▶ WHAT YOU SHOULD DO:
Return all of the data exactly as given.
◆ ◆ ◆ ◆ ◆ ◆ ◆
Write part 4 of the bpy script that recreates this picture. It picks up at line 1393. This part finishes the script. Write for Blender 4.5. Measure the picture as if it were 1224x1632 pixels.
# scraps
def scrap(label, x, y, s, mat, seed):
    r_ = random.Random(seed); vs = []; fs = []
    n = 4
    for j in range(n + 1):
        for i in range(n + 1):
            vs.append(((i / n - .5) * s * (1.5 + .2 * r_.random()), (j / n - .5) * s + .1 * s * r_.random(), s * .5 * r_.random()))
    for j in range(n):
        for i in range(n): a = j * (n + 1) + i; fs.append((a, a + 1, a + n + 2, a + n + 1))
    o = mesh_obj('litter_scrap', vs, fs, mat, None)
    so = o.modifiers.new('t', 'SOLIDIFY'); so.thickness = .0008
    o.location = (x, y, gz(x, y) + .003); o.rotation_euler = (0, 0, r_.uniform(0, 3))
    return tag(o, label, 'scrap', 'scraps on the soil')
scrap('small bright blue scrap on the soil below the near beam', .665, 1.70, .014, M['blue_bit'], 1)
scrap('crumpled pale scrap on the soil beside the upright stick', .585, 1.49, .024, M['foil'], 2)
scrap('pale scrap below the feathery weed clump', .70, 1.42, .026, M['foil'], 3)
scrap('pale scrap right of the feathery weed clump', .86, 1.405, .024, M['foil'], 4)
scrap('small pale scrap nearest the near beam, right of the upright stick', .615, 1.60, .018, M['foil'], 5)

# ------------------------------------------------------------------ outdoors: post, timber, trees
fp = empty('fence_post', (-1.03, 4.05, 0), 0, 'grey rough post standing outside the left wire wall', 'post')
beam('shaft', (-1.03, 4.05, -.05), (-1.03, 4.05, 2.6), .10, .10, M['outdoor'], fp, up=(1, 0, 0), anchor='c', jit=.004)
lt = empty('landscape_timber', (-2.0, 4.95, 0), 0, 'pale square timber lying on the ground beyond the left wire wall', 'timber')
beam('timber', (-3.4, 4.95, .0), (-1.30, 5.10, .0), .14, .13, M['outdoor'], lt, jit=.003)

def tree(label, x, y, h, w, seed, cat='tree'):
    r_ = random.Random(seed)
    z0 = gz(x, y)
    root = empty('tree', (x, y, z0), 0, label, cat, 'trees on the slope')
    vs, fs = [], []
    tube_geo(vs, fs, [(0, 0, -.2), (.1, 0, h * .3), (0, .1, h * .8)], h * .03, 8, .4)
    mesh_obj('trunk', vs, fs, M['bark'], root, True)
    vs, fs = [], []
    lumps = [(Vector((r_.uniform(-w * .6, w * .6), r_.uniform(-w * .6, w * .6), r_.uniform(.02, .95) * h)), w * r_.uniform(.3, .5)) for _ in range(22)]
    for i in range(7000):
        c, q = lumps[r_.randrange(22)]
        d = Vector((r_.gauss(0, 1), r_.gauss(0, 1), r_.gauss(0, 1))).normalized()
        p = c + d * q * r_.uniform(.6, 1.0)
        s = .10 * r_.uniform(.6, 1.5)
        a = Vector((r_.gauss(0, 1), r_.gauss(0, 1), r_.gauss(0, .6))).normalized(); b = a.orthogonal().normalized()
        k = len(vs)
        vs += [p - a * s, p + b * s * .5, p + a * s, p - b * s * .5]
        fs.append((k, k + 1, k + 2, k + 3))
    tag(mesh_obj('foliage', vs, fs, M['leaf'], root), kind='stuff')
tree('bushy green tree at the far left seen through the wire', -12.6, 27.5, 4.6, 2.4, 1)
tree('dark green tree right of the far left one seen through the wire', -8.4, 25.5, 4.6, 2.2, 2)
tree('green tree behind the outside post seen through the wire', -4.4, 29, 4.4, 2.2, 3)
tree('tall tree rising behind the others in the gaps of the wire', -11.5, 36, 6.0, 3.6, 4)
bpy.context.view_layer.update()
◆ ◆ ◆ ◆ ◆ ◆ ◆
▶ RESULT:
Write part 4 of the bpy script that recreates this picture. It picks up at line 1393. This part finishes the script. Write for Blender 4.5. Measure the picture as if it were 1224x1632 pixels.
# scraps
def scrap(label, x, y, s, mat, seed):
    r_ = random.Random(seed); vs = []; fs = []
    n = 4
    for j in range(n + 1):
        for i in range(n + 1):
            vs.append(((i / n - .5) * s * (1.5 + .2 * r_.random()), (j / n - .5) * s + .1 * s * r_.random(), s * .5 * r_.random()))
    for j in range(n):
        for i in range(n): a = j * (n + 1) + i; fs.append((a, a + 1, a + n + 2, a + n + 1))
    o = mesh_obj('litter_scrap', vs, fs, mat, None)
    so = o.modifiers.new('t', 'SOLIDIFY'); so.thickness = .0008
    o.location = (x, y, gz(x, y) + .003); o.rotation_euler = (0, 0, r_.uniform(0, 3))
    return tag(o, label, 'scrap', 'scraps on the soil')
scrap('small bright blue scrap on the soil below the near beam', .665, 1.70, .014, M['blue_bit'], 1)
scrap('crumpled pale scrap on the soil beside the upright stick', .585, 1.49, .024, M['foil'], 2)
scrap('pale scrap below the feathery weed clump', .70, 1.42, .026, M['foil'], 3)
scrap('pale scrap right of the feathery weed clump', .86, 1.405, .024, M['foil'], 4)
scrap('small pale scrap nearest the near beam, right of the upright stick', .615, 1.60, .018, M['foil'], 5)

# ------------------------------------------------------------------ outdoors: post, timber, trees
fp = empty('fence_post', (-1.03, 4.05, 0), 0, 'grey rough post standing outside the left wire wall', 'post')
beam('shaft', (-1.03, 4.05, -.05), (-1.03, 4.05, 2.6), .10, .10, M['outdoor'], fp, up=(1, 0, 0), anchor='c', jit=.004)
lt = empty('landscape_timber', (-2.0, 4.95, 0), 0, 'pale square timber lying on the ground beyond the left wire wall', 'timber')
beam('timber', (-3.4, 4.95, .0), (-1.30, 5.10, .0), .14, .13, M['outdoor'], lt, jit=.003)

def tree(label, x, y, h, w, seed, cat='tree'):
    r_ = random.Random(seed)
    z0 = gz(x, y)
    root = empty('tree', (x, y, z0), 0, label, cat, 'trees on the slope')
    vs, fs = [], []
    tube_geo(vs, fs, [(0, 0, -.2), (.1, 0, h * .3), (0, .1, h * .8)], h * .03, 8, .4)
    mesh_obj('trunk', vs, fs, M['bark'], root, True)
    vs, fs = [], []
    lumps = [(Vector((r_.uniform(-w * .6, w * .6), r_.uniform(-w * .6, w * .6), r_.uniform(.02, .95) * h)), w * r_.uniform(.3, .5)) for _ in range(22)]
    for i in range(7000):
        c, q = lumps[r_.randrange(22)]
        d = Vector((r_.gauss(0, 1), r_.gauss(0, 1), r_.gauss(0, 1))).normalized()
        p = c + d * q * r_.uniform(.6, 1.0)
        s = .10 * r_.uniform(.6, 1.5)
        a = Vector((r_.gauss(0, 1), r_.gauss(0, 1), r_.gauss(0, .6))).normalized(); b = a.orthogonal().normalized()
        k = len(vs)
        vs += [p - a * s, p + b * s * .5, p + a * s, p - b * s * .5]
        fs.append((k, k + 1, k + 2, k + 3))
    tag(mesh_obj('foliage', vs, fs, M['leaf'], root), kind='stuff')
tree('bushy green tree at the far left seen through the wire', -12.6, 27.5, 4.6, 2.4, 1)
tree('dark green tree right of the far left one seen through the wire', -8.4, 25.5, 4.6, 2.2, 2)
tree('green tree behind the outside post seen through the wire', -4.4, 29, 4.4, 2.2, 3)
tree('tall tree rising behind the others in the gaps of the wire', -11.5, 36, 6.0, 3.6, 4)
bpy.context.view_layer.update()